=== Task prompt ===
Below are the records; locate each line with the word "Blender" and copy it.

○ ○ ○ ○

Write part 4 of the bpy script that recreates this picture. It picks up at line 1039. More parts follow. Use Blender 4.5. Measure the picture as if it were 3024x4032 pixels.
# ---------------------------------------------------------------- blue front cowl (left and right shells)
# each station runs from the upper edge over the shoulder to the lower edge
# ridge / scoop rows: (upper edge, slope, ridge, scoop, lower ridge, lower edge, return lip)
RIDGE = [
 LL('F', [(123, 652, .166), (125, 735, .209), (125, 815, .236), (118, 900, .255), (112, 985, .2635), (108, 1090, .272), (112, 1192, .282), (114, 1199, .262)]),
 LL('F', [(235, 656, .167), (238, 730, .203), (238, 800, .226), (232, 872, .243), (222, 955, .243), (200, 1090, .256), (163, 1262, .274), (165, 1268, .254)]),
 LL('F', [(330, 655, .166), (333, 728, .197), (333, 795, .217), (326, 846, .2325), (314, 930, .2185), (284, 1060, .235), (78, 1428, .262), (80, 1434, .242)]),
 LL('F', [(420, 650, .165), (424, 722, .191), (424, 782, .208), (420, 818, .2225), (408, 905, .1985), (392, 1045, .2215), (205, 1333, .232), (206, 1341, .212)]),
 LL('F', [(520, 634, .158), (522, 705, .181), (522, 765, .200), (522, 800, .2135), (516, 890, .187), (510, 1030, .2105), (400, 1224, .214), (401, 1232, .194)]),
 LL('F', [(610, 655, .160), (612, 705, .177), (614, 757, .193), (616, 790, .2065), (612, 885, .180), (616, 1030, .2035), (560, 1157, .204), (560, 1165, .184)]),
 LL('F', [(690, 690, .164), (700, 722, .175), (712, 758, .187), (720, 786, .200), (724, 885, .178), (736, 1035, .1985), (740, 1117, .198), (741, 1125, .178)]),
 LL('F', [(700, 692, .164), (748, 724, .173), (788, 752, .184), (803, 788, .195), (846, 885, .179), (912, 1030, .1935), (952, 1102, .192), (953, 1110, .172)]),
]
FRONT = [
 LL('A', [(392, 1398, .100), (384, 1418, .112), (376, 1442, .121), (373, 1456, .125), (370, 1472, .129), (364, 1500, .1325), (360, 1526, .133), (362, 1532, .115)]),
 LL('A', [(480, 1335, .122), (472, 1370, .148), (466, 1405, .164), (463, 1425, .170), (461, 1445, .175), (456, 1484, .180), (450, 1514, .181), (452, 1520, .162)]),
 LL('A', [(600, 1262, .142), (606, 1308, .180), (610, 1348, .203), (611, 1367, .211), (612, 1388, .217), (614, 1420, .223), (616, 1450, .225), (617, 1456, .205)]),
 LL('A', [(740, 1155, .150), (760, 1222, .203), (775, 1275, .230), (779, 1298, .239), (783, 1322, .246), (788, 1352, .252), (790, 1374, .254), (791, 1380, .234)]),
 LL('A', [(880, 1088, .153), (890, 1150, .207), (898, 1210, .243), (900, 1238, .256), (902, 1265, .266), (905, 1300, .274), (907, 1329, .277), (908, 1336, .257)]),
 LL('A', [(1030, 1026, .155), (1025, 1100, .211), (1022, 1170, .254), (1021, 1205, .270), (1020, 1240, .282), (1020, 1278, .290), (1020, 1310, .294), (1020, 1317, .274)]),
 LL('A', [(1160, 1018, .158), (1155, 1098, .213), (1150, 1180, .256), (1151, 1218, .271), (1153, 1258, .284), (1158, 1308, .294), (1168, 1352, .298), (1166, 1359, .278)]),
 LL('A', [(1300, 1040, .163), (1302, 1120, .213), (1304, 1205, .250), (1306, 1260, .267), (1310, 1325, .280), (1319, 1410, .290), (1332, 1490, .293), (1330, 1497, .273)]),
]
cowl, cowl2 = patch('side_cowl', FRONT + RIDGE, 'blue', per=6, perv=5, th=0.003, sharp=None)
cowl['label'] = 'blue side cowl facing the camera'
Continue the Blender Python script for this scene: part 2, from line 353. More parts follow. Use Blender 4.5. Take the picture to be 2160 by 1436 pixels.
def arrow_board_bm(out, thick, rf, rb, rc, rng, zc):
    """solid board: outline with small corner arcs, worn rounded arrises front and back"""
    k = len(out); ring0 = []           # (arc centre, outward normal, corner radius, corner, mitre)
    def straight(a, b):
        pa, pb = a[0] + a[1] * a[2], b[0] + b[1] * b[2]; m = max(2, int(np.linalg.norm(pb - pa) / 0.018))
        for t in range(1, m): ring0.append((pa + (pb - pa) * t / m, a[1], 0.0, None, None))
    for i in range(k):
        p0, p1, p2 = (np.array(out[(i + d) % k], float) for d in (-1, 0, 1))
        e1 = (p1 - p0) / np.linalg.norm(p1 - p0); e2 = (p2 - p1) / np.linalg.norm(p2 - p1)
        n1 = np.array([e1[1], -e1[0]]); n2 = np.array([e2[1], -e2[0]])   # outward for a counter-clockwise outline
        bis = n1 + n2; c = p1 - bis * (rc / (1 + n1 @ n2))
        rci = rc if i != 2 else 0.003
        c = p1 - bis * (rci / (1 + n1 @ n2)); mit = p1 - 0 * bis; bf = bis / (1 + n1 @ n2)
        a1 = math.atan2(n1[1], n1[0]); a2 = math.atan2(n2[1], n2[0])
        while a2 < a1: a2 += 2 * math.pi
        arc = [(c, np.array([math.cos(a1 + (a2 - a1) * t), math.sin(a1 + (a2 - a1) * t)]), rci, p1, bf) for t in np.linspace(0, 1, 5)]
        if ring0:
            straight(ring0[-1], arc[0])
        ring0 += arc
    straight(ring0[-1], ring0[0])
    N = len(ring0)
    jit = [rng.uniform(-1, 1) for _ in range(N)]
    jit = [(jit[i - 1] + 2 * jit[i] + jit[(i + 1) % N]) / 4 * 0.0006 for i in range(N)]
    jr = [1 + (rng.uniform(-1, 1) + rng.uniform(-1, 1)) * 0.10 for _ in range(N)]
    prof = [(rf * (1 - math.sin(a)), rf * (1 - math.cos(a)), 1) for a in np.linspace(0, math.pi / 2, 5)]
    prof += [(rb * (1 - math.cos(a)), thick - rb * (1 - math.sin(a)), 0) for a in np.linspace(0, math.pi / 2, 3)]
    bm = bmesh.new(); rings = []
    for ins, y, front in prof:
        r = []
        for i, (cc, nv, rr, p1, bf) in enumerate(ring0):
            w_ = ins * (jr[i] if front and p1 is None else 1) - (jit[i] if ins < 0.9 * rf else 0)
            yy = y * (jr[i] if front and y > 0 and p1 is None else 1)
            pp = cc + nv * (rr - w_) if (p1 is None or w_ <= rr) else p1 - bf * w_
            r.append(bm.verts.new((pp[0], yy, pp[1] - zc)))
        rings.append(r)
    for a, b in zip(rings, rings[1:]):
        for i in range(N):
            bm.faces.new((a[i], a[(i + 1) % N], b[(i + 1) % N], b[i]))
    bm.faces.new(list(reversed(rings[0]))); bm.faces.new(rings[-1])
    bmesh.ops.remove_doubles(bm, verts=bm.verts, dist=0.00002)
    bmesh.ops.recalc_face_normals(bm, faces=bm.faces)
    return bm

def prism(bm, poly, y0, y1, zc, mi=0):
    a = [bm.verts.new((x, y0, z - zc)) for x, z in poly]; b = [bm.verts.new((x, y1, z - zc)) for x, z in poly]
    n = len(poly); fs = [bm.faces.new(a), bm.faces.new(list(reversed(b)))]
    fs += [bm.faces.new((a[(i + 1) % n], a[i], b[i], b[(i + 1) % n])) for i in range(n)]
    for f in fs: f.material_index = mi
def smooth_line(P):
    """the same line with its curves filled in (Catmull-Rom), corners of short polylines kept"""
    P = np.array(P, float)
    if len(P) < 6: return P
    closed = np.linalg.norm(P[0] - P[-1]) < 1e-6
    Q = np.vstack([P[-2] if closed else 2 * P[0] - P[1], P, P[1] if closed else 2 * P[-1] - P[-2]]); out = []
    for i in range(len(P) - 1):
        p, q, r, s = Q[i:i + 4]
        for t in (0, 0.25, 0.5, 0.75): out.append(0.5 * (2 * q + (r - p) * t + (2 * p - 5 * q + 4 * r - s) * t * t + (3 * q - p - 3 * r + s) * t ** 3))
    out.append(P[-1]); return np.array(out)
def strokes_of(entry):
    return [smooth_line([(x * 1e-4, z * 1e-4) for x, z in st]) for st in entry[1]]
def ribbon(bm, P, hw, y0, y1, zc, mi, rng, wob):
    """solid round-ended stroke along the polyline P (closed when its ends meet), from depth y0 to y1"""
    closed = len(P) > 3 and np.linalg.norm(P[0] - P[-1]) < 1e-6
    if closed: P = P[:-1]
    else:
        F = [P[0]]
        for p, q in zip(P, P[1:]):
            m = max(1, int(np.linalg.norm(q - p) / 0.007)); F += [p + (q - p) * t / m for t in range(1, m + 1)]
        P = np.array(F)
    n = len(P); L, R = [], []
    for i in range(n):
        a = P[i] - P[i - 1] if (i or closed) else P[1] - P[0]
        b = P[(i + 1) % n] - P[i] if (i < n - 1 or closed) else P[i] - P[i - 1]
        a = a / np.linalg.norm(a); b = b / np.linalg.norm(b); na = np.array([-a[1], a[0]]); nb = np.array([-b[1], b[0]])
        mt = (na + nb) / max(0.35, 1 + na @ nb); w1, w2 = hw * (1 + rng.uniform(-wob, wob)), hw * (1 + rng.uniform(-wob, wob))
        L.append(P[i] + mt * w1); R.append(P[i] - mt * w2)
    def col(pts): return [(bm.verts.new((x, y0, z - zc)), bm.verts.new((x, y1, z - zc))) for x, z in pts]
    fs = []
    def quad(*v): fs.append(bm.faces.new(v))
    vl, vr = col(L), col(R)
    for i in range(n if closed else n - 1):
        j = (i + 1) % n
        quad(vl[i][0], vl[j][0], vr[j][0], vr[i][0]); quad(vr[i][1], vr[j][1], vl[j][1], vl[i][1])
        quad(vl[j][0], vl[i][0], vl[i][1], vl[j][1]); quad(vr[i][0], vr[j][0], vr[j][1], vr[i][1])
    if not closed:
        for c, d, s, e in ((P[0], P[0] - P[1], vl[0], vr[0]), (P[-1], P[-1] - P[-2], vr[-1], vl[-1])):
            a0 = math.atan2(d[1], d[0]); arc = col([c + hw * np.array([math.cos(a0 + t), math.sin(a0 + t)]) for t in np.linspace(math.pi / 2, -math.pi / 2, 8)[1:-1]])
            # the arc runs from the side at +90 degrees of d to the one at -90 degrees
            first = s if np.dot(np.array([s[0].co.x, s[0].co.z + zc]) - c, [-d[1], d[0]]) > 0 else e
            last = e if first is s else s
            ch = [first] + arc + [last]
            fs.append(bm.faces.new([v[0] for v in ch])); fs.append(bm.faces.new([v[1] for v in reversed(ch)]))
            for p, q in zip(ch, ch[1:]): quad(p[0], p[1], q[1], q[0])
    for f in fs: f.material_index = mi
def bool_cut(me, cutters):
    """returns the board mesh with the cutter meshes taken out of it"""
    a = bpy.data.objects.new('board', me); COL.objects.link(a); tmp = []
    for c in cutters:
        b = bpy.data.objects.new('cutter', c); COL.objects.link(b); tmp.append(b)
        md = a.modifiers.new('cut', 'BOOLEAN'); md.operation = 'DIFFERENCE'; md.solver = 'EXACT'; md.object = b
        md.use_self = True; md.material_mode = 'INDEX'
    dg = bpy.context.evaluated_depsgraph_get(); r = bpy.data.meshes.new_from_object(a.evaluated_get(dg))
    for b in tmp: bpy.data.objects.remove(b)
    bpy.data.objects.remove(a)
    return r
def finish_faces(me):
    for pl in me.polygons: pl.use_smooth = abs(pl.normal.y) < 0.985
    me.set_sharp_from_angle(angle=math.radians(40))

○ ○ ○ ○

=== Output for this task ===
Write part 4 of the bpy script that recreates this picture. It picks up at line 1039. More parts follow. Use Blender 4.5. Measure the picture as if it were 3024x4032 pixels.
Continue the Blender Python script for this scene: part 2, from line 353. More parts follow. Use Blender 4.5. Take the picture to be 2160 by 1436 pixels.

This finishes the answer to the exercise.